Type again, exactly, the lines below from the start through the line that includes "COL = scene.collection".

☆ ☆ ☆ ☆ ☆ ☆ ☆

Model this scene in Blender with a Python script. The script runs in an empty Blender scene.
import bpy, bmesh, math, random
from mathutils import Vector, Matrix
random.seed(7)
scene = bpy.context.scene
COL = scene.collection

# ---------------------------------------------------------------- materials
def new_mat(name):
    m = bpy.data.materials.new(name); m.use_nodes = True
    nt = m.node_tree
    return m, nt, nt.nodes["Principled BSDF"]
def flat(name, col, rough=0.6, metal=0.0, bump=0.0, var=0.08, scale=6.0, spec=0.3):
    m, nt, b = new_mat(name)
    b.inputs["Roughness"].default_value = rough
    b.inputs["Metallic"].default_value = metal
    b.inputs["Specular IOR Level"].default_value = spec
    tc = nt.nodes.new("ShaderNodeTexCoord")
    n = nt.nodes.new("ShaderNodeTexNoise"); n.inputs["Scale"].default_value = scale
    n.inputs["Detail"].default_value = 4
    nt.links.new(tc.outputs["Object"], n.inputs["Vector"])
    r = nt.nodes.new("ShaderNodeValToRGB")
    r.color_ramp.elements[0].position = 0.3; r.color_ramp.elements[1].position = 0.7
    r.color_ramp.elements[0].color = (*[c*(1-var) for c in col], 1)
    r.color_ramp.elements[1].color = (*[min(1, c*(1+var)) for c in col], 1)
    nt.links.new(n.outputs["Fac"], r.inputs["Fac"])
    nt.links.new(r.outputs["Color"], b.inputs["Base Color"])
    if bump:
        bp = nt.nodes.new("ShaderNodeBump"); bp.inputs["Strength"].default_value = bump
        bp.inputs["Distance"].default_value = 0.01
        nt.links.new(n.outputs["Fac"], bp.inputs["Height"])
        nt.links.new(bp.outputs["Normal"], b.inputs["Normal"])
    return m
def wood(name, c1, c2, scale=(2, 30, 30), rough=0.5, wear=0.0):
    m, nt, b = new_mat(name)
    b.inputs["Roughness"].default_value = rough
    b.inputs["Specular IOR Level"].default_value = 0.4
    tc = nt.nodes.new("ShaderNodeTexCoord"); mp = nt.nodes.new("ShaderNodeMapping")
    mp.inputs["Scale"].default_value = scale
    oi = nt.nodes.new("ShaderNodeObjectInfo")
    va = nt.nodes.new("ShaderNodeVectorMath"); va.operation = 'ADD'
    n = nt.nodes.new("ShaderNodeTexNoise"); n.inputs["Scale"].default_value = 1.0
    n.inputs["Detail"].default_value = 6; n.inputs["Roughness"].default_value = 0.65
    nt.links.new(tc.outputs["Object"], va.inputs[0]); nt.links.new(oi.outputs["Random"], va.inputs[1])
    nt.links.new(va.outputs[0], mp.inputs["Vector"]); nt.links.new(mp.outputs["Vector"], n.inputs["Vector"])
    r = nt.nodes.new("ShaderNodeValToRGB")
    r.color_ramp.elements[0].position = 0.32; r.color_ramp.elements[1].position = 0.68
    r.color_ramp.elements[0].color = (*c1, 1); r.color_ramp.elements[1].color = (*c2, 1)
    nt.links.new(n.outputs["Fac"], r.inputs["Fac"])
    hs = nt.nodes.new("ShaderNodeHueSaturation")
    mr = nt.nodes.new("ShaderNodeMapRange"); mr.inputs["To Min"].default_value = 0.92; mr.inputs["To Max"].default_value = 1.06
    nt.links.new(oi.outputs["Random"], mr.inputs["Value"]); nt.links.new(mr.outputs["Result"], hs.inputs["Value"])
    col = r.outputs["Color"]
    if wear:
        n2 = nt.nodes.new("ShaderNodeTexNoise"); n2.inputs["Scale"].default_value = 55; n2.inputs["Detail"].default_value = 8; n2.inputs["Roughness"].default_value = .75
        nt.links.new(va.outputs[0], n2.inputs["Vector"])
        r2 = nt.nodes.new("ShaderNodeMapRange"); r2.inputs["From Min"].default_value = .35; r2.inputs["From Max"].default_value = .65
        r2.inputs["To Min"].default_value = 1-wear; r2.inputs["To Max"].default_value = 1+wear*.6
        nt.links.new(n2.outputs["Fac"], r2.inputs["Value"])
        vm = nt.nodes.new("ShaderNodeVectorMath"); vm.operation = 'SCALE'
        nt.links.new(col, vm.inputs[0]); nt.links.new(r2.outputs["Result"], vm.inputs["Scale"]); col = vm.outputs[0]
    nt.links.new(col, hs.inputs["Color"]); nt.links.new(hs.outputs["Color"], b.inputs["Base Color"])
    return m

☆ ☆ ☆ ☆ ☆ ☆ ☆

◆ OUTPUT OF THE TASK:
Model this scene in Blender with a Python script. The script runs in an empty Blender scene.
import bpy, bmesh, math, random
from mathutils import Vector, Matrix
random.seed(7)
scene = bpy.context.scene
COL = scene.collection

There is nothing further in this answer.